I still don't fully understand how T1 statute can override T2 statute.

Of course, there are different ways to characterize this issue: In your December 2013 post, you ask whether ACA partially repeals RFRA. Alternatively, you could ask whether ACA creates an exemption from RFRA, or whether ACA imposes a legislative gloss on RFRA.

But this case was not presented in terms of statutory interpretation. Alito begins his opinion by asking whether RFRA "permits" HHS "to demand that three closely held corporations provide health-insurance coverage for methods of contraception that violate the sincerely held religious beliefs of the companies’ owners."

That framing seems deceptive. The question isn't whether RFRA authorizes these HHS regulations -- the delegation of authority for these regulations is made pursuant to ACA. The real question is whether ACA is consistent with RFRA. Put that way, why does RFRA win over a statute later-in-time?

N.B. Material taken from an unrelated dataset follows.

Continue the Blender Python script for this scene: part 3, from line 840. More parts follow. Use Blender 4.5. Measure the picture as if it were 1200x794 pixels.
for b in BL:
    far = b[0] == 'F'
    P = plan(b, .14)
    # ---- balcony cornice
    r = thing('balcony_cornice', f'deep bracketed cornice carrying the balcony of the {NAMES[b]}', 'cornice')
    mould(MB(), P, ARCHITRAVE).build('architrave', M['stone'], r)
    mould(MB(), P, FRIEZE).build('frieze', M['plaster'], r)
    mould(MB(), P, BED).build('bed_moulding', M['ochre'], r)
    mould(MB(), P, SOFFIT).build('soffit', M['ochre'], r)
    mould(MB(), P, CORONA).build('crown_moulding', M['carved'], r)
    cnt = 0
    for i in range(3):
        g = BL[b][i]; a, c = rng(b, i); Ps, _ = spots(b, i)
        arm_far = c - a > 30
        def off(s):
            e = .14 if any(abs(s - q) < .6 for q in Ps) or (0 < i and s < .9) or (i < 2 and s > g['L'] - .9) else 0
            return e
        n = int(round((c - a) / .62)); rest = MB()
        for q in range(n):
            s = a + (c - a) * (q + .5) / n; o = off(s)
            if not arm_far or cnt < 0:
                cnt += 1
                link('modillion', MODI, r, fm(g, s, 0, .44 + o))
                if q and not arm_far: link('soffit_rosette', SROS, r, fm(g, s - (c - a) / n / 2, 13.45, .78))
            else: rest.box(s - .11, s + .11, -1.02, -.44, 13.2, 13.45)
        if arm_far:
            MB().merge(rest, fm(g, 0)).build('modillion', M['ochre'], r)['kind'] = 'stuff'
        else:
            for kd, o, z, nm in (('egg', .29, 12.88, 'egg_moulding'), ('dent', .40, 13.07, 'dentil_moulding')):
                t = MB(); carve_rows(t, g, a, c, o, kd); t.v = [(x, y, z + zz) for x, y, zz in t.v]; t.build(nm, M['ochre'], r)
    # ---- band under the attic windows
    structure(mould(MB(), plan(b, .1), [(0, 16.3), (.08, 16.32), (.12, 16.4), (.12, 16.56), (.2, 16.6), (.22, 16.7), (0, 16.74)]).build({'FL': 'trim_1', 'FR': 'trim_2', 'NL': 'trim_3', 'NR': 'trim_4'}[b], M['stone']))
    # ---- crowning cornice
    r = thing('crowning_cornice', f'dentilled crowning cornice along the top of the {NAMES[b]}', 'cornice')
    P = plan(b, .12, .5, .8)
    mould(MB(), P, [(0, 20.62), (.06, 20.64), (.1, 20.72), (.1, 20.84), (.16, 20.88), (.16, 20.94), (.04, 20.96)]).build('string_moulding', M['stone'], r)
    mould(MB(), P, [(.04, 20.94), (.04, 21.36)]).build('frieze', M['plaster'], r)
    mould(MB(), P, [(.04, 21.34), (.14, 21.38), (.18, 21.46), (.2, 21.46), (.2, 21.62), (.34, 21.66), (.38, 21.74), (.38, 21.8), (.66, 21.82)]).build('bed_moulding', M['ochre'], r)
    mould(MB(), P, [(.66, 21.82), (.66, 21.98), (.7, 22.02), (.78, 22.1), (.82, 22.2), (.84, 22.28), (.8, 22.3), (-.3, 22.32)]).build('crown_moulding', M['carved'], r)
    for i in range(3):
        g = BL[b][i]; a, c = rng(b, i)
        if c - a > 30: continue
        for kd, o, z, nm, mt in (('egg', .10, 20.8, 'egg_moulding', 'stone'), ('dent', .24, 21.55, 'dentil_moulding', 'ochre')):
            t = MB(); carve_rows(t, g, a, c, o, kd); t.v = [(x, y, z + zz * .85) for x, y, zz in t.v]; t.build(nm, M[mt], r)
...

If we reject the magic-words requirement, as you did (and as I do!), then what is the theoretical basis that an earlier-in-time statute can be applied in quasi-constitutional fashion to strike down later-in-time laws? It seems that any argument that T1 statute is "different-in-kind" necessarily boils down to a magic-words requirement-like argument. Both T1 and T2 statutes are passed pursuant to the same constitutional procedures. In what other way can we distinguish these laws?

I suppose that this is a rather basic question, about which much ink has already been spilled. If you have some guidance about articles on this topic, it would be much appreciated.

Matt said...

And when I say this is a basic question, I'm assuming that there must be other cases similar to this one where the Court has taken T1 statute to strike down T2 statute?

And not in the statutory interpretation context?

Matt said...

T1 statute says, "No cars in the park are allowed." T2 statute says, "Cars in the park are allowed." T2 statute does not otherwise address T1 statute. Court is faced with a dispute based on the conflicting statutes. T2 statute wins, right?

What if we change the hypothetical to this: T1 statute says "No dangerous vehicles in the park are allowed." T2 statute says, "Cars in the park are allowed." Again, T2 statute does not refer to T1 statute. How is the Court to resolve this dispute?

How is the latter hypothetical different from the ACA and RFRA conflict?